Duha has a Bachelor of Business in Management Information Systems, a Masters of Business Administration in Information Technology. She has also completed several executive education programs at Harvard Business School in Strategic Financial Analysis and Business Negotiations and is currently completing a Masters of Laws in Commerce and Finance at the London School of Economics.

What are the key habits that you feel make you successful?

Ability to understand any situation and gather facts over emotions first before forming an opinion or judgement. Resilience, adaptability, the ability to articulate and communicate a point of view and finally humility and humbleness.  

What's the most valuable piece of advice you have received in your career and how did it help you?

There are a few actually, one would be to always think objectively about things at work. Not to take it personally and remove self when looking at things. Pass on the advice or the recommendation based on what’s best for the team, function and the organisation. This helped me in giving objective and best value add recommendations and to build credibility as a reliable and objective business partner.

What's the most challenging situation you have faced in your career and how did you overcome it?

Every role I have had, I was able to learn and grow only through the challenges it had and the more intense the challenge is, the greater the personal development that I get from it. The key to overcoming challenges in career and in life is to take oneself from the victim mentality and from blaming others, whatever the circumstances were, and focus on what could have you done better and also focus on the lessons learned that would help you develop in your career as a leader. Emotional awareness is very important especially when someone is going through the challenge. Be aware of your feelings and learn how to manage them positively, therefore, helping yourself get the best outcome in every situation.  

How do you approach making a difficult decision? 

Objectivity is key. The decisions we take for the company or for our careers have to be based on objective judgment considering multiple dimensions and implications. I tend to involve experts who have more experience than I do in areas which I feel could be grey areas and get their advice as well. This would normally help draw the light on a dimension that I could not have incorporated. Then I try to balance the input with my judgment with the intention of being fair as much as possible to everyone impacted by the decision. Not everyone is going to be happy and you normally have winners and losers. After the decision is made and implemented, I give myself some time to reflect on what could I have done better and lesson learned then when my timeline is on, I file it in my brain and move on.

What do you believe will be the most in-demand skills over the next 10 years within Accounting and Finance and why?

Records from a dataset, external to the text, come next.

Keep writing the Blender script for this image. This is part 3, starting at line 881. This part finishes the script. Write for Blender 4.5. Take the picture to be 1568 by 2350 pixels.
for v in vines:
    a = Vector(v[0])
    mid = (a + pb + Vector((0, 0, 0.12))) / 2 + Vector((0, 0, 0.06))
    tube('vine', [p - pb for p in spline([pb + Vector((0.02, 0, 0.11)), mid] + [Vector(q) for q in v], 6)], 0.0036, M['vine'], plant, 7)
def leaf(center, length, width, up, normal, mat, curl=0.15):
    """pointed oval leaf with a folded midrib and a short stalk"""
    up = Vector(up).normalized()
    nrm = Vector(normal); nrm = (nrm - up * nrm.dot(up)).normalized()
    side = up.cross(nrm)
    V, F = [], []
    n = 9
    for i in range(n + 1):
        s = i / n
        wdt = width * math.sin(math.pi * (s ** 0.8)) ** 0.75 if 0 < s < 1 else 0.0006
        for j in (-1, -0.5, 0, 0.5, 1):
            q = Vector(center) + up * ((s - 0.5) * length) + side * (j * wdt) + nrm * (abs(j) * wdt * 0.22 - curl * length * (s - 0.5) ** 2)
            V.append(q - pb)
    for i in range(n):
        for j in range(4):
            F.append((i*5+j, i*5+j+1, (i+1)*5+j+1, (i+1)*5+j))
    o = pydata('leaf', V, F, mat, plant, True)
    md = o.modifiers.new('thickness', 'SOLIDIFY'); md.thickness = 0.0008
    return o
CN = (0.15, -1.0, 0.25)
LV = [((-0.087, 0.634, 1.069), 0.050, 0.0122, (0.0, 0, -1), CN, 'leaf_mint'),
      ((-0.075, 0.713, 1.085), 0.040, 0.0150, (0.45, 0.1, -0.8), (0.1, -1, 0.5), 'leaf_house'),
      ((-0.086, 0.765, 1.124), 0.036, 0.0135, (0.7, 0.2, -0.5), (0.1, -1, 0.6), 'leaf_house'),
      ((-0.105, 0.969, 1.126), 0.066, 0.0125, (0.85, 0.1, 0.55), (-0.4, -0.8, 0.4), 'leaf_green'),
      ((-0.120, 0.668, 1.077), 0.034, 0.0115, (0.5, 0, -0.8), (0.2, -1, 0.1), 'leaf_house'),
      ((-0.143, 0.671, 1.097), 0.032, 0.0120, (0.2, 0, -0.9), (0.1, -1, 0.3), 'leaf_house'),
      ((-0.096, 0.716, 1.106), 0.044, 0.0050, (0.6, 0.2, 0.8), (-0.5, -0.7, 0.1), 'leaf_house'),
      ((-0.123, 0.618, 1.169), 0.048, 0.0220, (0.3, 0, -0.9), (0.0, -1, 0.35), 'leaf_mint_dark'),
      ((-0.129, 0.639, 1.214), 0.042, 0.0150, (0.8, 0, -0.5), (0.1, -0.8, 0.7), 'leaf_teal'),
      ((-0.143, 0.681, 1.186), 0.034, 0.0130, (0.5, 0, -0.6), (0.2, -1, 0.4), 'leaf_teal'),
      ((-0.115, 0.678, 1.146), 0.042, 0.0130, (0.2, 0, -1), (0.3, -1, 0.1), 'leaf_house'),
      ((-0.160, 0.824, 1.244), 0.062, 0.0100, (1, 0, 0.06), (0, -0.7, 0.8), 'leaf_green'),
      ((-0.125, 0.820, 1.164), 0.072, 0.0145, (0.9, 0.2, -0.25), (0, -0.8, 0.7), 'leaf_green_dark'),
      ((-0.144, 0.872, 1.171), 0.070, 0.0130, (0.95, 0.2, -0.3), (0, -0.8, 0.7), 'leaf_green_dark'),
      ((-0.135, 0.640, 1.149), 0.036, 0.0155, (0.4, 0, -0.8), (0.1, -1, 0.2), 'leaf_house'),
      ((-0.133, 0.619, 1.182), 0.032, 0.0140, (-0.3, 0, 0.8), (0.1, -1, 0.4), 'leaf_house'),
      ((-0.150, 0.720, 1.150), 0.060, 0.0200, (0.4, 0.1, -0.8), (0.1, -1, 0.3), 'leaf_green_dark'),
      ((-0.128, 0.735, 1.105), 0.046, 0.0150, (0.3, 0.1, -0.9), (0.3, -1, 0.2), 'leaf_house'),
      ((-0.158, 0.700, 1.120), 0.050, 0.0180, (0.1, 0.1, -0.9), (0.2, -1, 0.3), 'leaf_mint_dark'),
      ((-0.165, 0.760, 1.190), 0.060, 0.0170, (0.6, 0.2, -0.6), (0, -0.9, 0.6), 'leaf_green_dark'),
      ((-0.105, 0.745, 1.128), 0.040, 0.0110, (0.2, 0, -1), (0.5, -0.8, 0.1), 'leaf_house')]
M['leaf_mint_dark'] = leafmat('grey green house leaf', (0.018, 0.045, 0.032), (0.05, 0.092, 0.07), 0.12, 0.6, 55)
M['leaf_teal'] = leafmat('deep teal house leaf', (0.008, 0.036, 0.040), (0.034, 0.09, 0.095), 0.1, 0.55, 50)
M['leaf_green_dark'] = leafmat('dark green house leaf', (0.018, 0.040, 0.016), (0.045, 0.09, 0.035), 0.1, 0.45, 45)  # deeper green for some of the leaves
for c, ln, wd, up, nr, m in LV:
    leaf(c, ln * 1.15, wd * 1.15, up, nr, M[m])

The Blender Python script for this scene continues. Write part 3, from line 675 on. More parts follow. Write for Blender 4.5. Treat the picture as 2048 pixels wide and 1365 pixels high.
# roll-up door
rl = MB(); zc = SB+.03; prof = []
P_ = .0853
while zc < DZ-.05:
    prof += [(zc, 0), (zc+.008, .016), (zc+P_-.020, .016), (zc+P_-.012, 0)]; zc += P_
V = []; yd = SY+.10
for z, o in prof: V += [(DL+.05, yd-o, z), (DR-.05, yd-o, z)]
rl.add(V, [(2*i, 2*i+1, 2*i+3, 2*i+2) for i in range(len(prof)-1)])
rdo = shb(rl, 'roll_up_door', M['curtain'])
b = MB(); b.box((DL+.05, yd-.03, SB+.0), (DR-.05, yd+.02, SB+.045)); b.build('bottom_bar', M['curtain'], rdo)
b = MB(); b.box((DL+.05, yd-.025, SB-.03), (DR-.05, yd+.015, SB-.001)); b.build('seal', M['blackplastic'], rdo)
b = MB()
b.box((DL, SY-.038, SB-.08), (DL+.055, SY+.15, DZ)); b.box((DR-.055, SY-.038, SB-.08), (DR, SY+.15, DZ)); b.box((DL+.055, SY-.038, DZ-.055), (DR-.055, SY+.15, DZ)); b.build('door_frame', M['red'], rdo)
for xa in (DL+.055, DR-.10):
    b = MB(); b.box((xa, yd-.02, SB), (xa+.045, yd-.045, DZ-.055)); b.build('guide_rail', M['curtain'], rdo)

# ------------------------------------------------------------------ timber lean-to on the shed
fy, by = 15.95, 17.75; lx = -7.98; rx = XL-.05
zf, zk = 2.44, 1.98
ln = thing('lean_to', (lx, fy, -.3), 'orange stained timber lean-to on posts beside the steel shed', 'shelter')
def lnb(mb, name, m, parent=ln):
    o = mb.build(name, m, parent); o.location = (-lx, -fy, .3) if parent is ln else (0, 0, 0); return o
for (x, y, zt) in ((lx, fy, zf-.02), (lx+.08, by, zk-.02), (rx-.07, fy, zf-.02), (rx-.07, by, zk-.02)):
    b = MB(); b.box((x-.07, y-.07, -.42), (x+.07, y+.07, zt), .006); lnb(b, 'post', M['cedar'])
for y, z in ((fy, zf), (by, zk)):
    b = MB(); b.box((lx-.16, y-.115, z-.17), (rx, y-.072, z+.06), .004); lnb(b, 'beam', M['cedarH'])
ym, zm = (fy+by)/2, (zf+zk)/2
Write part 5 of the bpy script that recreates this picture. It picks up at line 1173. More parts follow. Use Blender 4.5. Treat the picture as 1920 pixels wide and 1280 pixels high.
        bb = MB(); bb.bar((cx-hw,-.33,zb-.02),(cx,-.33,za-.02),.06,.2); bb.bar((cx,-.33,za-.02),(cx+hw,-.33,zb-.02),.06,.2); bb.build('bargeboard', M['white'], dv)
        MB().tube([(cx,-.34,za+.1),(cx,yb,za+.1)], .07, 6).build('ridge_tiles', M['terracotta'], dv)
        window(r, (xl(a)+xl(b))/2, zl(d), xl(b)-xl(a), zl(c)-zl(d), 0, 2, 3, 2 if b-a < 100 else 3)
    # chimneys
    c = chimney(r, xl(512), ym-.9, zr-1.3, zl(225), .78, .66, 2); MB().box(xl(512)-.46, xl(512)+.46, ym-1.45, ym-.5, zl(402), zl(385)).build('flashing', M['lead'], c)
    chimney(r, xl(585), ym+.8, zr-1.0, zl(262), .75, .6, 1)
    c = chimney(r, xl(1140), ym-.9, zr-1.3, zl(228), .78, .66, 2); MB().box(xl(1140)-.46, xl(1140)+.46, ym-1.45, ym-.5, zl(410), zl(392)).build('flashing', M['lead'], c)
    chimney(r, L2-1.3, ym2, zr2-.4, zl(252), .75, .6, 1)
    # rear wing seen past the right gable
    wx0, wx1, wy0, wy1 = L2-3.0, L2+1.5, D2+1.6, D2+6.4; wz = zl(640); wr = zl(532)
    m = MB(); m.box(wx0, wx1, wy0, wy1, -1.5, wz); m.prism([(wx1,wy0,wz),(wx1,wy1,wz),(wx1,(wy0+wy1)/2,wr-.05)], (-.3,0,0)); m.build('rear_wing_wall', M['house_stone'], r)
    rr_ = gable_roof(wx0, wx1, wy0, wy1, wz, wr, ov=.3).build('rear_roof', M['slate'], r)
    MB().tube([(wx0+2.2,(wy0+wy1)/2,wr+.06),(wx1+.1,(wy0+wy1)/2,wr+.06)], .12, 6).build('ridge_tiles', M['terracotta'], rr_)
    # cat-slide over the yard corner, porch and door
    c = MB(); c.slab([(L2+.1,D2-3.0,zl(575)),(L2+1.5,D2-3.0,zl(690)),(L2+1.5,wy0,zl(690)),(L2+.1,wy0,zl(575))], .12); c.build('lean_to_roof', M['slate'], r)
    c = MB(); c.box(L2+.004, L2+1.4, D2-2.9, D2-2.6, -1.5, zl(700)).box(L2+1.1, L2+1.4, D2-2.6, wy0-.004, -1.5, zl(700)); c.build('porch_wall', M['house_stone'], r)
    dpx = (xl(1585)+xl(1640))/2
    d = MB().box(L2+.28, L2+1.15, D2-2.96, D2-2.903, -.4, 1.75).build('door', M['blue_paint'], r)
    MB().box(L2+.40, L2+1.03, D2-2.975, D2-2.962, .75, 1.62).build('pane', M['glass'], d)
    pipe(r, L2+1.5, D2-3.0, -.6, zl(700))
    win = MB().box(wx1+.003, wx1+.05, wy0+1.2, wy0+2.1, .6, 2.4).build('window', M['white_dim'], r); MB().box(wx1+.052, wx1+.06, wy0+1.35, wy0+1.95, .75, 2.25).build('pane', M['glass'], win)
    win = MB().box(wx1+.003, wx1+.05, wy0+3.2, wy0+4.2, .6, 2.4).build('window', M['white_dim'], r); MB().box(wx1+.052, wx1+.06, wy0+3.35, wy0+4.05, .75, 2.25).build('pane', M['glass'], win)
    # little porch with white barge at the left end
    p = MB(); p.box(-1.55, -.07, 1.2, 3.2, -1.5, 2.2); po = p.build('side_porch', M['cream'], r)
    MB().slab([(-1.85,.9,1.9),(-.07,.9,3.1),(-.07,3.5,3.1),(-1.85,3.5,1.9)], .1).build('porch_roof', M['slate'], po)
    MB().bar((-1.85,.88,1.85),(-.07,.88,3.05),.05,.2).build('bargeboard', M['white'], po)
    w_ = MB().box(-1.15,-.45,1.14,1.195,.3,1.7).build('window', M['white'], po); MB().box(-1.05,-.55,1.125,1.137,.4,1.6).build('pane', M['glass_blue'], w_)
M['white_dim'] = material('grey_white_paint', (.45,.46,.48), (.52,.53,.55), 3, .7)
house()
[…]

Adaptability, agility and emotional intelligence will be key success skills in the next 10 years and as the world goes through significant technological revolution across all disciplines. Keep an open mind to adopting new approaches, technologies and ways of work that are going to be very different from how we saw our parents work and how we were taught at school. Ride the wave, embrace it and create new ways to optimise on what’s coming rather than seeing it as a threat to your career whether it is robotics, advanced data analytics or artificial intelligence. They are here to aid our advancement as human beings. Once one acknowledges this one will easily adapt and also will easily find ways to develop and optimise on these technologies.